総理は今年6月の「骨太の方針」で財源を明確にするといわれていますので、1月下旬からの国会では「防衛予算」と「少子化対策予算」の財源論が最大の焦点になりそうです。
その矢先に自民党税調の幹部が消費税の引き上げに言及され波紋を広げています。確かに消費税を2%(1%=2.5兆円の計算で)引き上げていただけば、少子化対策の予算は確保出来ます。しかし2019年に消費税を今の10%に引き上げた際、「向こう10年間は消費税を引き上げない」ということが国民との約束になっています。
私が大臣の時も菅総理が消費税の引き上げに言及されたとき、大きな反発が起き即座に「10年間は消費税は引き上げることはない」と断言され収まりました。
国民との約束は最も大切なことです。特に税の問題となると、皆さん敏感で、これまで何度も政権が吹っ飛びました。ですから今なぜ、消費税引き上げ論が出たのか不思議ですが、やはり無理筋の話です。民主党政権も、消費税は上げない、と言っていながら「社会保障費に限定して使う」という事で引き上げを宣言し、民主党政権は終わりました。それほど国民との約束は政治にとっては最大限大切にしなくてはならない事です。
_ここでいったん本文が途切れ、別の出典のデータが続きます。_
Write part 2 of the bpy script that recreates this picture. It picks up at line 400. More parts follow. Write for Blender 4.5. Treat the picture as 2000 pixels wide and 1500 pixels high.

私には、10年後(2029年)の消費税を引き上げさせていただくとして、少子化は7年から8年、予想より前倒しで進んでおり、国の存亡にかかる重大事ですので、緊急に少子化対策をするに当たっての財源論の私案はあります。
いずれ自民党の少子化対策調査会(衛藤晟一会長)でその意見を述べたいと思います。
しかし、新年のご挨拶に行った際の「もう遅いよ」という言葉に頭を殴られたような気持になりました。かつての大臣としての責務もあります。これからでも間に合うよう少子化対策に全力で取り組みます。